Shortly after the 1991 Gulf War, the then head of the US Joint Chiefs of Staff, Colin Powell, told reporters that if Pyongyang had "missed Desert Storm, this is a chance to catch a rerun".

Little known, though, is the fact that North Korea's nuclear energy program goes back to the 1960s, with the Yongbyon reactor having been built in 1980. Yet, there was not a murmur of protest from the US until 1991. The so-called "nuclear crisis" was completely fabricated by the US — North Korea had done nothing different or hostile since 1980.

In fact, Pyongyang responded to the US frenzy by trying to reassure the world. In 1992, it signed a pact with Seoul to work towards denuclearising the peninsula. Between May 1992 and February 1993 the IAEA was allowed to conduct six formal inspections of the Yongbyon facility.

The US response? In March 1993, General Lee Butler, head of Strategic Command (responsible for Washington's nuclear arsenal), announced plans to retarget towards North Korea some of the nuclear missiles that had formerly been aimed at the Soviet Union. In the same month, US and South Korean forces went ahead with the controversial Team Spirit military exercises that simulated the deployment of nuclear-capable B-52 and B-1B bombers, several warships carrying cruise missiles and a nuclear battlefield scenario.

Alarmed at this, Pyongyang pulled out of the Nuclear Non-Proliferation Treaty (NPT). This then triggered the crisis that the Clinton administration eventually resolved through the 1994 Agreed Framework. But from the moment of signing, the US imposed a go-slow on the implementation of the three key points of its side of the deal: normalisation of diplomatic and economic relations, two light water reactors for energy production and a guarantee that the US would not threaten or use nuclear weapons against North Korea. The only steps taken were the partial lifting of economic sanctions in June 2000 and shipments of fuel oil. For its part, North Korea rejoined the NPT.

If Pyongyang has now begun to producing nuclear weapons (still unconfirmed) then it has done so only after intense US provocation. North Korea is the only non-nuclear country that has faced the threat of nuclear annihilation for nearly half a century, ever since US President Dwight Eisenhower introduced nuclear cannons into South Korea in 1958. And yet, the NPT, which George Bush alleges Pyongyang has breached, contains provisions for any country threatened by nuclear weapons to develop its own deterrent force.

Well before any of this "crisis" was conjured up by Washington's war hawks, North Korea was forced to drastically revise its relations with the rest of the world by the collapse of the Soviet Union and a series of terrible natural disasters. A major breakthrough came in the early 1990s when the fall of military rule in South Korea opened up the beginnings of rapprochement and economic ties between the two Korean states.
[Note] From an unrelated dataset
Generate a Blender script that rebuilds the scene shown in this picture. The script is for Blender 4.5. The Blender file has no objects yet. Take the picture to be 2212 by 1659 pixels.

This inter-Korean detente reached a new level at the June 2000 inter-Korean summit, after which Pyongyang opened up diplomatic relations with Australia, some European Union countries and others in quick succession. There was also a flurry of new South Korean investments into North Korea.

The inter-Korean detente was sabotaged by the new Bush administration within a few months of its taking office. When South Korean President Kim Dae-Jung met with Bush in March 2001, Bush attacked the North Korean regime as untrustworthy and later threw in personal insults against the north's leader, Kim Jong-Il.

What threatens US dominance in north-east Asia is not just the possibility of a nuclear-armed North Korea, but any independent political initiative by the Koreans, that is, the normalisation of inter-Korean relations and eventual reunification.

Such initiatives threaten to remove any justification for the US military presence on the peninsula. In short, the roots of the US offensive against Pyongyang are political, not military.

That's why, for the Korean people, the fundamental solution to this US-invented crisis cannot be a military one but a strategy of deepening and popularising inter-Korean relations, to consolidate and escalate mass anti-imperialist opposition to US warmongering throughout the peninsula. This is also likely to assist a reunification that serves the needs and interests of Korean working people, rather than those of South Korean big business.

From Green Left Weekly, May 7, 2003.